What to work on = Single out the lines that include the word "parts". Copy them.

(Scenes as source code)
====================

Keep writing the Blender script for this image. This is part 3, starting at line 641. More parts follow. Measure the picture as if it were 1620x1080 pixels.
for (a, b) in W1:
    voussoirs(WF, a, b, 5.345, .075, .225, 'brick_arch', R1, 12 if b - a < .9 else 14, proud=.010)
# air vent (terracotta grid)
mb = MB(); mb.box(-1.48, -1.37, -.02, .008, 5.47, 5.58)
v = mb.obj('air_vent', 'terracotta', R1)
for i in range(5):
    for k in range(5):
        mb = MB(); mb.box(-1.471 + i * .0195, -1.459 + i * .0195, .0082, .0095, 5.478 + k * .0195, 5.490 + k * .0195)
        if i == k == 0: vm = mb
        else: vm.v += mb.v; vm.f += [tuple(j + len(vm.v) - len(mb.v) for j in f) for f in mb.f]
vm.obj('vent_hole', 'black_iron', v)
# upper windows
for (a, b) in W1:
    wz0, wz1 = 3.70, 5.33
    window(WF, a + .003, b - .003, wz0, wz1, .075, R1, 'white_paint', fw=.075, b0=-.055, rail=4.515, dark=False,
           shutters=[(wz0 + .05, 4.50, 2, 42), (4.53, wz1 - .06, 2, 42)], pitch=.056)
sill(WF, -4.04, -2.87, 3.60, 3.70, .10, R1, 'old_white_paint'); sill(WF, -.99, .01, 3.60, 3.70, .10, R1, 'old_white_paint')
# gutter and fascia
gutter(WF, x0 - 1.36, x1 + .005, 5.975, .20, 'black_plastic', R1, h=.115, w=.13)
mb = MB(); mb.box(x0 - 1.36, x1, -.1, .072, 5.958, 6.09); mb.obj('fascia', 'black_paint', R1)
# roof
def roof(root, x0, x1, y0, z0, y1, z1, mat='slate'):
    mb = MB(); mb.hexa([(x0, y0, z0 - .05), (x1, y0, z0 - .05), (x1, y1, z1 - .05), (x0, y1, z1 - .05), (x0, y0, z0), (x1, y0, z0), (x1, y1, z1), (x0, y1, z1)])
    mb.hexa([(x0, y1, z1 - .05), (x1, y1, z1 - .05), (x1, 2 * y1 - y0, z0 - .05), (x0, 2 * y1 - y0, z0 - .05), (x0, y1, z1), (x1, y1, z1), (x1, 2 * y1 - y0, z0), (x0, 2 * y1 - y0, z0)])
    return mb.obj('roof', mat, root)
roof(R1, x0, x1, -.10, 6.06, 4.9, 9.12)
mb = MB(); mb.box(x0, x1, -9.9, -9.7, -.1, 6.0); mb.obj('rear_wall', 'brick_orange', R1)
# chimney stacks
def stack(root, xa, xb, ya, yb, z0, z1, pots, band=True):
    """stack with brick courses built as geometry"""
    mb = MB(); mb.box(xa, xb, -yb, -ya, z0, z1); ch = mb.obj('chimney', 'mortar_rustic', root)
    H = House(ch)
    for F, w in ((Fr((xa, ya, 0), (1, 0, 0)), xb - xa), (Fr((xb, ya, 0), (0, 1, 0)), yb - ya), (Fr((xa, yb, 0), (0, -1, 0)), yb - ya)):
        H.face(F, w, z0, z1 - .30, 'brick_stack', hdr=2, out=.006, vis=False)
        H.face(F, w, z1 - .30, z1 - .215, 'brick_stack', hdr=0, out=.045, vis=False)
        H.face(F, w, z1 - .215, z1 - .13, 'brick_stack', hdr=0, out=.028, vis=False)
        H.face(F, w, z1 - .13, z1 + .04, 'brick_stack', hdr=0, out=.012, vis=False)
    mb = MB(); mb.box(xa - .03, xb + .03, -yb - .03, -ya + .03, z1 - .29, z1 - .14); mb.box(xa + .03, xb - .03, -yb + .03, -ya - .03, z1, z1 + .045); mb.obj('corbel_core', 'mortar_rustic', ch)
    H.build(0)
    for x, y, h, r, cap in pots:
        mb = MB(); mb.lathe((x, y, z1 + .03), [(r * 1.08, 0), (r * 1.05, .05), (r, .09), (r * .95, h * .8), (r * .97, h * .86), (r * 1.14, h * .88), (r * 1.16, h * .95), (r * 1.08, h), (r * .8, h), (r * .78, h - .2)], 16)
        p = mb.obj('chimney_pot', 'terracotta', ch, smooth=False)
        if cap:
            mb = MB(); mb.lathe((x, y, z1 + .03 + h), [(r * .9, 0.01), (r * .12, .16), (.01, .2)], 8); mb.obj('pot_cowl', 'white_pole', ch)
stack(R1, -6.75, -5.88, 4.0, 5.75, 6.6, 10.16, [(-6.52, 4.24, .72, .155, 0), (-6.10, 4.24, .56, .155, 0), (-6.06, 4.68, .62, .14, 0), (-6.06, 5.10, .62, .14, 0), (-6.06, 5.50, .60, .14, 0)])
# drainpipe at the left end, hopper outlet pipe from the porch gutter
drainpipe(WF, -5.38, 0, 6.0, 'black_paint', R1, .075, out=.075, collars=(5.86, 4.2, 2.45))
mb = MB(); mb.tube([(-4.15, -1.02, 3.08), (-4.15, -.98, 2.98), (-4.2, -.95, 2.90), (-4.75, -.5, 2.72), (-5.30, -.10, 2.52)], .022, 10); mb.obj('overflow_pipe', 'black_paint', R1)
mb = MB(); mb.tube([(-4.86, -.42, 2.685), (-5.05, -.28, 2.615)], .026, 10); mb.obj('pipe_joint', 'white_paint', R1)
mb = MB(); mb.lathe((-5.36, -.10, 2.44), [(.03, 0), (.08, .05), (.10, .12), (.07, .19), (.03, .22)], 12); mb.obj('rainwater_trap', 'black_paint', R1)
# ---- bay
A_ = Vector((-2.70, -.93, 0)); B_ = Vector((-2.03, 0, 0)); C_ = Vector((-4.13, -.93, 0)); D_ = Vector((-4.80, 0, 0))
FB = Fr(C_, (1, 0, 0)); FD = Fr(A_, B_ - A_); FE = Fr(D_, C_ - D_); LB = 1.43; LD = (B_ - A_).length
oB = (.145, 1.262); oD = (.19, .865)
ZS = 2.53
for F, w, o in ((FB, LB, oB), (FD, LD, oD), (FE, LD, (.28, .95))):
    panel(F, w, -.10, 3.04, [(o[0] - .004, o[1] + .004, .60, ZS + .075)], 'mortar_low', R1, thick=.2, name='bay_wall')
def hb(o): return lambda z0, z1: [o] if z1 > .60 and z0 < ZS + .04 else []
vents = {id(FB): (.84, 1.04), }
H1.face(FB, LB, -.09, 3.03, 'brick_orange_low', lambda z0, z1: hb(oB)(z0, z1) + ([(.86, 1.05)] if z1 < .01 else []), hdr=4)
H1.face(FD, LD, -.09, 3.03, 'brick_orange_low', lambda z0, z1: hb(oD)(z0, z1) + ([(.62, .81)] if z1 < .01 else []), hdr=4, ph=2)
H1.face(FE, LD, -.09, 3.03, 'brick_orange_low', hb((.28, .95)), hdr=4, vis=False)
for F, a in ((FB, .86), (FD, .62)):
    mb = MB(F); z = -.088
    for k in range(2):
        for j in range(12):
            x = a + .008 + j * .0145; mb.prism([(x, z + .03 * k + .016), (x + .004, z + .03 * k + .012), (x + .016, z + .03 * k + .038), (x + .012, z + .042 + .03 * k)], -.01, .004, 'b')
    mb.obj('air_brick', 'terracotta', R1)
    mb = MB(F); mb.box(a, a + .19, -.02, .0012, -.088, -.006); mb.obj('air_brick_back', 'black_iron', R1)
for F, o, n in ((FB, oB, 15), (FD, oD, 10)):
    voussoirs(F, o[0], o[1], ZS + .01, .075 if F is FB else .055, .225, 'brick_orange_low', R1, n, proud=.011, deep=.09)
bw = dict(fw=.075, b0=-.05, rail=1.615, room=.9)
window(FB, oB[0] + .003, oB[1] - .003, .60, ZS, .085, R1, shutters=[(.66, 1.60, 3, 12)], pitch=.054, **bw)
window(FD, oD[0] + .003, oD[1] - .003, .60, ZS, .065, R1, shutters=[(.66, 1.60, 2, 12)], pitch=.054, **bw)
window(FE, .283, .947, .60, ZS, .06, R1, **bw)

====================

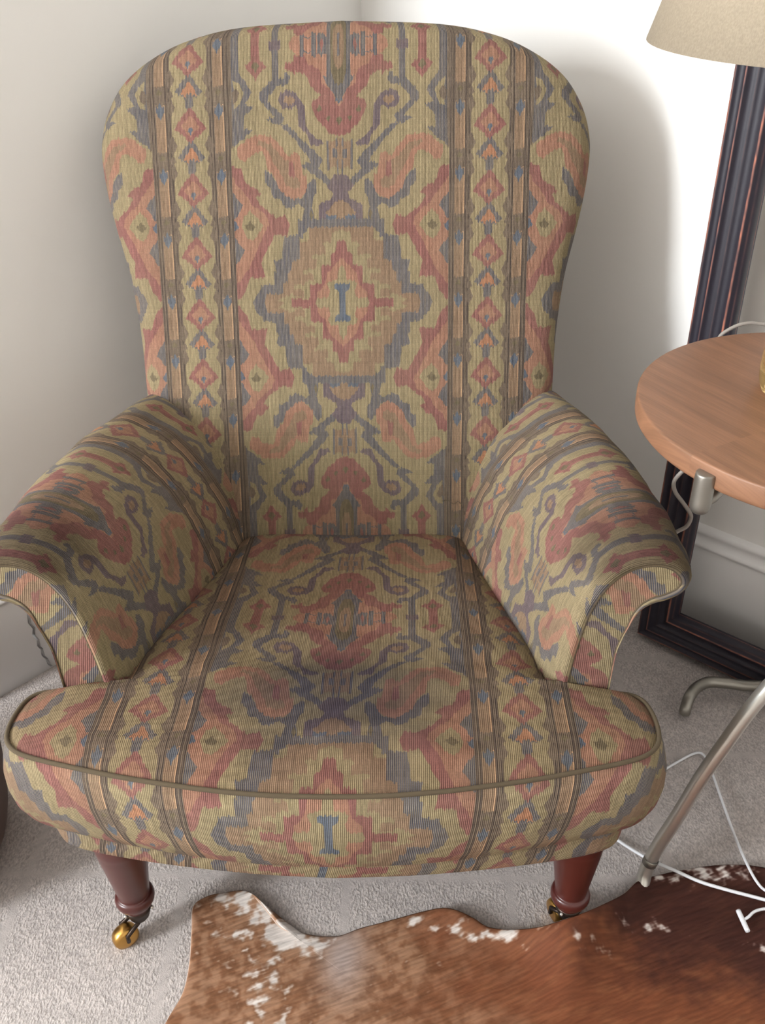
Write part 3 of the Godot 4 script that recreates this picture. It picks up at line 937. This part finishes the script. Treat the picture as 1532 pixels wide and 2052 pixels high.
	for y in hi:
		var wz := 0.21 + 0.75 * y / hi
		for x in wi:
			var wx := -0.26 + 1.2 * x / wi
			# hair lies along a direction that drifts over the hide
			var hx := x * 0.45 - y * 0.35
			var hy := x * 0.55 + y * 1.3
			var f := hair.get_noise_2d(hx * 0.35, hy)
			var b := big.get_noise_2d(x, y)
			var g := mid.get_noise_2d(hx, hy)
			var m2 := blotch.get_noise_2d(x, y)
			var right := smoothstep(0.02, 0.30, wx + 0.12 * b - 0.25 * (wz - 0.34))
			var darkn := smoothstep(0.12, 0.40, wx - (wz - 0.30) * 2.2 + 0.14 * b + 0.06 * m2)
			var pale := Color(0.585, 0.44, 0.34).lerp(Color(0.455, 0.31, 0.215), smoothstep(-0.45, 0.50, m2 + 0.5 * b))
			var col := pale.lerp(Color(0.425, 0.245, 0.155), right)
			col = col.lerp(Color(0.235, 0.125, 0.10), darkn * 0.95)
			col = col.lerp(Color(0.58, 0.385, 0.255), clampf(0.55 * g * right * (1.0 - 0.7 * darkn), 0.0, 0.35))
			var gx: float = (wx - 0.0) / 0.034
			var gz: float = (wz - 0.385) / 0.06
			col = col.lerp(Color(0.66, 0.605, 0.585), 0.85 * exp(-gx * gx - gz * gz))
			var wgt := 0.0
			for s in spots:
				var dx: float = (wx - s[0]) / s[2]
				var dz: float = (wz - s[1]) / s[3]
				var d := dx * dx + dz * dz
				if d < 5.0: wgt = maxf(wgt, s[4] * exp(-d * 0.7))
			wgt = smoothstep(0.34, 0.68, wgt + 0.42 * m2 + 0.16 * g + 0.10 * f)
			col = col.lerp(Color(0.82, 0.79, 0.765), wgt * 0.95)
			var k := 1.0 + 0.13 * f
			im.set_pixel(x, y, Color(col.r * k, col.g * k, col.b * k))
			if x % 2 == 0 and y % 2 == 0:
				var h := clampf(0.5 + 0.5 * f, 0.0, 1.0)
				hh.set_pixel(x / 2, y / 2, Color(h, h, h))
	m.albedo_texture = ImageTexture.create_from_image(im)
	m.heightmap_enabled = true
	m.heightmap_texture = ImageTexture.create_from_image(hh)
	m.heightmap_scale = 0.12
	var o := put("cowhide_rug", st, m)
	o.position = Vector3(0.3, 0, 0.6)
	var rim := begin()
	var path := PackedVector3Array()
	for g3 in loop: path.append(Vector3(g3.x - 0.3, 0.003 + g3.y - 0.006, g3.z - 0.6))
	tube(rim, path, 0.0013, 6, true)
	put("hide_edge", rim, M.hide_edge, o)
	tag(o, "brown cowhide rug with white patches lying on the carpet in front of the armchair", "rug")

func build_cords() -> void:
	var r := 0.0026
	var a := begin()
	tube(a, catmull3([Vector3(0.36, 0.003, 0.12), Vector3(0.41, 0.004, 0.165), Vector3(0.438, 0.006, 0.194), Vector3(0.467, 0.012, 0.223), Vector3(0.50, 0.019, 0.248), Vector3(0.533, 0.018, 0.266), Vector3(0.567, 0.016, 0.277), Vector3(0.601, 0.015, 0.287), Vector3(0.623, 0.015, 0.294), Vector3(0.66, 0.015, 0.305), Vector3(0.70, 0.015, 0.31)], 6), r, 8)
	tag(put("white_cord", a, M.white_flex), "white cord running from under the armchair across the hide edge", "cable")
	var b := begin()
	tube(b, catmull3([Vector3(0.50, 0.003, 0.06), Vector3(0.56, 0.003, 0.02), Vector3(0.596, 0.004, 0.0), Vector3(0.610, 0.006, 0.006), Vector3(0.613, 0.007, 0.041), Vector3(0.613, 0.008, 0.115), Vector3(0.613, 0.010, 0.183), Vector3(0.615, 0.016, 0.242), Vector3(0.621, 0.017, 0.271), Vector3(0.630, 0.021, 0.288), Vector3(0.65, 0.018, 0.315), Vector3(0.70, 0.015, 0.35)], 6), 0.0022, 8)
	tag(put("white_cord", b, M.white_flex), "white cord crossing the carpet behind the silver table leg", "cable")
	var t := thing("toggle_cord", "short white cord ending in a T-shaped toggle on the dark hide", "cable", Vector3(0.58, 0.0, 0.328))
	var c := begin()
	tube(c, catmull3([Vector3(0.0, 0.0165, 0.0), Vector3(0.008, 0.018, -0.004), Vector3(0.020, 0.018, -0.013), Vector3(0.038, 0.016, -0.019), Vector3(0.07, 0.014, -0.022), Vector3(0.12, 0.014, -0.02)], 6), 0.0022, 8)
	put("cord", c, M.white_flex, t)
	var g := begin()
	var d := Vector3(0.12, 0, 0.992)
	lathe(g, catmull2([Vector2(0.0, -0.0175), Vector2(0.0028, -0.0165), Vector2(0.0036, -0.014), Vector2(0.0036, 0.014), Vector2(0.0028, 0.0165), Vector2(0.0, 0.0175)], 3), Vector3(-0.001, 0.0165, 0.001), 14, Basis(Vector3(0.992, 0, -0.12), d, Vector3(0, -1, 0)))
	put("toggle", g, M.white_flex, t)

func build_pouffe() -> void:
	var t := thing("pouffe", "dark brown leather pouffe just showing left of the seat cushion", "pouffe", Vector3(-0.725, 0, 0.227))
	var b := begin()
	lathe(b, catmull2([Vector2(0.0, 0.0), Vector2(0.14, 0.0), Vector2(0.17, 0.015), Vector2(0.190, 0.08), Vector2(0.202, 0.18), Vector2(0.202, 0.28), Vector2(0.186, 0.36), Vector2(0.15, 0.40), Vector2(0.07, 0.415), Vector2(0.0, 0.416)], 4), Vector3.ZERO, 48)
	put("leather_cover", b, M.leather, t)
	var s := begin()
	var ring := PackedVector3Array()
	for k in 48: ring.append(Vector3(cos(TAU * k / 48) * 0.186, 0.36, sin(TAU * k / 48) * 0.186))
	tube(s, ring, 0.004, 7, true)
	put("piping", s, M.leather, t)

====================

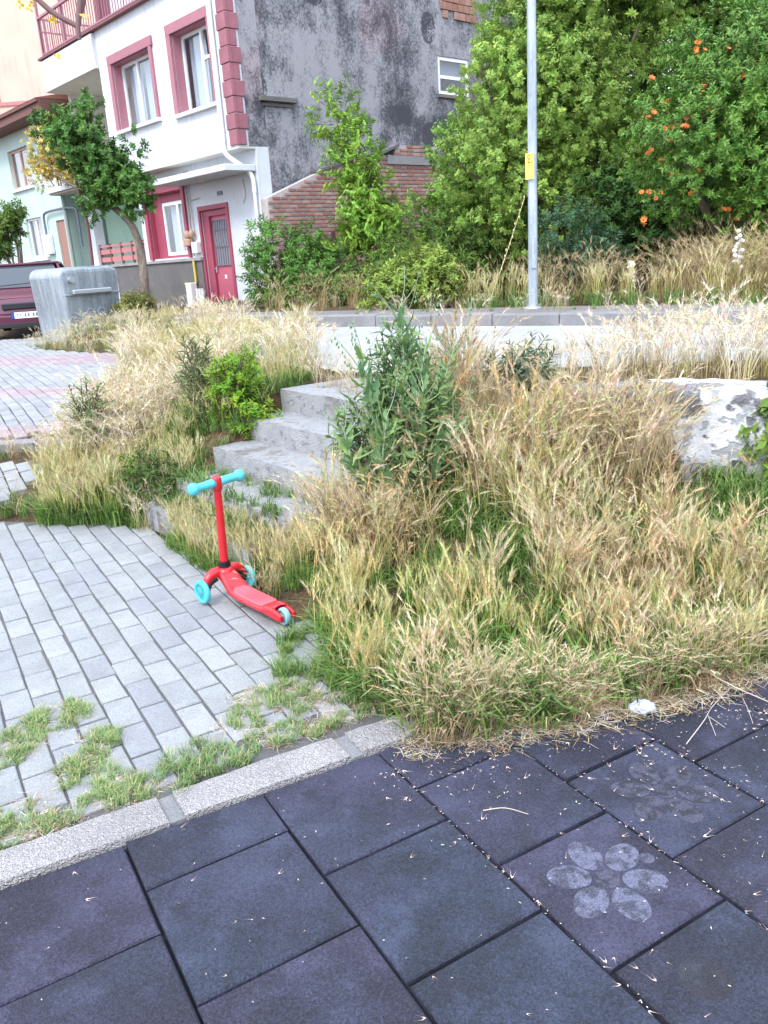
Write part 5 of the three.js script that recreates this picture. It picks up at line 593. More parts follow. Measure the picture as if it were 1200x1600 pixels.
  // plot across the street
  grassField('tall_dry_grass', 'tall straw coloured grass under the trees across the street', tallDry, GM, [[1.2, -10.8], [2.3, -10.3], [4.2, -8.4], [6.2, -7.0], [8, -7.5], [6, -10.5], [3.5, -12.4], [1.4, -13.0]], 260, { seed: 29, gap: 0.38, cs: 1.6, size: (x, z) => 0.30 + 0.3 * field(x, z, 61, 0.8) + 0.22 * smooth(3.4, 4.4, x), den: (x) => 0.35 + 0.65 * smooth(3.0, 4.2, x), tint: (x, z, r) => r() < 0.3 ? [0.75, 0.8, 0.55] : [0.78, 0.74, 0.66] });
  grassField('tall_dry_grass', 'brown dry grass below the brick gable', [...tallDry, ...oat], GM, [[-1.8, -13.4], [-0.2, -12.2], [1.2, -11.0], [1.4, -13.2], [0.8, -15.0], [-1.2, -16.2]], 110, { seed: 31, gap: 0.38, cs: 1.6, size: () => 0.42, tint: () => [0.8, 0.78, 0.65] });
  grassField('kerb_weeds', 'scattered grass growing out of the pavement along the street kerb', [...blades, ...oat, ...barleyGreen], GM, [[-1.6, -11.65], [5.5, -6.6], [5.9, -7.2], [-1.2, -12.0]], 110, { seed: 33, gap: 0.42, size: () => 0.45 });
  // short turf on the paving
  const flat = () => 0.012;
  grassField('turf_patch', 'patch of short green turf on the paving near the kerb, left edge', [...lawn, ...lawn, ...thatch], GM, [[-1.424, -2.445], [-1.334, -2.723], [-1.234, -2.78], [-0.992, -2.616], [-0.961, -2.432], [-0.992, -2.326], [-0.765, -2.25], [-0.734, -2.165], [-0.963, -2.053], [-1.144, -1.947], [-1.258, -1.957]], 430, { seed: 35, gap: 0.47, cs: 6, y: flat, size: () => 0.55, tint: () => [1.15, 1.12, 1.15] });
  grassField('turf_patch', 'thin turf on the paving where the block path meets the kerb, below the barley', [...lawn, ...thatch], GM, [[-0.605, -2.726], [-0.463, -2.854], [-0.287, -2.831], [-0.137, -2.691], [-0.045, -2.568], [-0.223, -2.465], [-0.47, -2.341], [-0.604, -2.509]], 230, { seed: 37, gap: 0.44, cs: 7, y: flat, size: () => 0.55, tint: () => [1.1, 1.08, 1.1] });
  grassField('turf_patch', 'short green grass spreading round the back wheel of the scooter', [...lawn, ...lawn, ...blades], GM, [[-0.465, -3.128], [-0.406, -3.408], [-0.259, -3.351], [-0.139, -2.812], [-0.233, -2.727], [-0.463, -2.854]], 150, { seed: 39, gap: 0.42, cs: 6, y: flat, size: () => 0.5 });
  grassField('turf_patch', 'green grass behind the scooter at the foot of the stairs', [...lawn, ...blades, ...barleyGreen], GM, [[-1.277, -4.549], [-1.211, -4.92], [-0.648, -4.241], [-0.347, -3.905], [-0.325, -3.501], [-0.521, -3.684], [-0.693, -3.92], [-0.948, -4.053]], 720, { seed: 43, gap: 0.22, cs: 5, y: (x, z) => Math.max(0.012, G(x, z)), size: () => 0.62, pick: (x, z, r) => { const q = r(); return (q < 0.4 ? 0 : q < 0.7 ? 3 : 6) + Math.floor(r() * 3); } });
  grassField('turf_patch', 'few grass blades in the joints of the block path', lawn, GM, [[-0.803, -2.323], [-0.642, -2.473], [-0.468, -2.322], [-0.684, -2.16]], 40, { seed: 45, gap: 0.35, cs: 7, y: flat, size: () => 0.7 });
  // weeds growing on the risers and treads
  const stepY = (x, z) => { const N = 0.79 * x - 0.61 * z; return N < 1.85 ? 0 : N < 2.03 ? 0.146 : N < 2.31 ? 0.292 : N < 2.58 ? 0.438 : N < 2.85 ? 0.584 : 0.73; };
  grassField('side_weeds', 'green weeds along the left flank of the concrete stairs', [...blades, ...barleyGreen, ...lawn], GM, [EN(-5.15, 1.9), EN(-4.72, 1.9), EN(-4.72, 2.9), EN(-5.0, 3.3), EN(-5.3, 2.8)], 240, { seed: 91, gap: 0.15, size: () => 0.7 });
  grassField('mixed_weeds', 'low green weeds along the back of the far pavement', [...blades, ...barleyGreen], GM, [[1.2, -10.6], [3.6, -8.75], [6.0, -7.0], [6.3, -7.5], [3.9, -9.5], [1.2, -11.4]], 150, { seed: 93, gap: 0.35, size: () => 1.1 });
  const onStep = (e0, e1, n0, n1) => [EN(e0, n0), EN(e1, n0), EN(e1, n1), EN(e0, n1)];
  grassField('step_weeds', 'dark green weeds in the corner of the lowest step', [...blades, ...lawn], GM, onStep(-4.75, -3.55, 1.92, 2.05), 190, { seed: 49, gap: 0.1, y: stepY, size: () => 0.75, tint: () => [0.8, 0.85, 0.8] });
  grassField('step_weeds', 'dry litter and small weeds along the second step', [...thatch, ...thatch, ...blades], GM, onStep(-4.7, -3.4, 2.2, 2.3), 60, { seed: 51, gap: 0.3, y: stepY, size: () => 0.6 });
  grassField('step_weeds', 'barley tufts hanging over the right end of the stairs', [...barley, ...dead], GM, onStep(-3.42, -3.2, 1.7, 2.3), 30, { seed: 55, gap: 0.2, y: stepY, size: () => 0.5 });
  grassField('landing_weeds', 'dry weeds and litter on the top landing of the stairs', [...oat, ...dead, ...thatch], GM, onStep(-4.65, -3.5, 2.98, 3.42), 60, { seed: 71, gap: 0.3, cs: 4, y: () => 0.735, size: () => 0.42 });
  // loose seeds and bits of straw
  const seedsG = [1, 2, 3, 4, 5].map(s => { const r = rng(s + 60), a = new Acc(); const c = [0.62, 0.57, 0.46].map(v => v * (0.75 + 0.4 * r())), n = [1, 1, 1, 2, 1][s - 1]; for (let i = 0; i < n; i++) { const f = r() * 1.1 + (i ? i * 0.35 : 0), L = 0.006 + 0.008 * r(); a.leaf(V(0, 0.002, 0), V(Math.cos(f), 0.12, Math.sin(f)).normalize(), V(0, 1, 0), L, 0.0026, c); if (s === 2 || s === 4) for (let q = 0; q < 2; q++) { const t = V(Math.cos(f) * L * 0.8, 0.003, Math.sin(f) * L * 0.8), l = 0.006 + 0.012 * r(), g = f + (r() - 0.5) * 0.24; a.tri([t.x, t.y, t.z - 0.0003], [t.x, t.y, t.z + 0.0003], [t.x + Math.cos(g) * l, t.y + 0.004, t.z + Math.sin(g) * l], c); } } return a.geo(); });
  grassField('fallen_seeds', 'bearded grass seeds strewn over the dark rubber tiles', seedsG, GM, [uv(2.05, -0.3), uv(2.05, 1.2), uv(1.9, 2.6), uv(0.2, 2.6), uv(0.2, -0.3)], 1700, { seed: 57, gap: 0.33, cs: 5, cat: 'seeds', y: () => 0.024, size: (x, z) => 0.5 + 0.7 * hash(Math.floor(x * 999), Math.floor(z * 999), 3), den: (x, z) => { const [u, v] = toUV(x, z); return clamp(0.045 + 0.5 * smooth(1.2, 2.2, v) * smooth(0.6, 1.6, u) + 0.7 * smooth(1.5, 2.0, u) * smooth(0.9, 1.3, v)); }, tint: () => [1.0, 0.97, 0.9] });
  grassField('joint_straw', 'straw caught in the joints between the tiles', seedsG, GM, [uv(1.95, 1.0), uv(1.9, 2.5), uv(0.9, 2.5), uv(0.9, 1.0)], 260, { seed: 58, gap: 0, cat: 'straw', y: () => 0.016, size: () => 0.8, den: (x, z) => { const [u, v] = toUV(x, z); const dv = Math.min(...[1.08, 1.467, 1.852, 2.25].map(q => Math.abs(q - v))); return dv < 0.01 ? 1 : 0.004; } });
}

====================

Task solution =
Keep writing the Blender script for this image. This is part 3, starting at line 641. More parts follow. Measure the picture as if it were 1620x1080 pixels.
Write part 5 of the three.js script that recreates this picture. It picks up at line 593. More parts follow. Measure the picture as if it were 1200x1600 pixels.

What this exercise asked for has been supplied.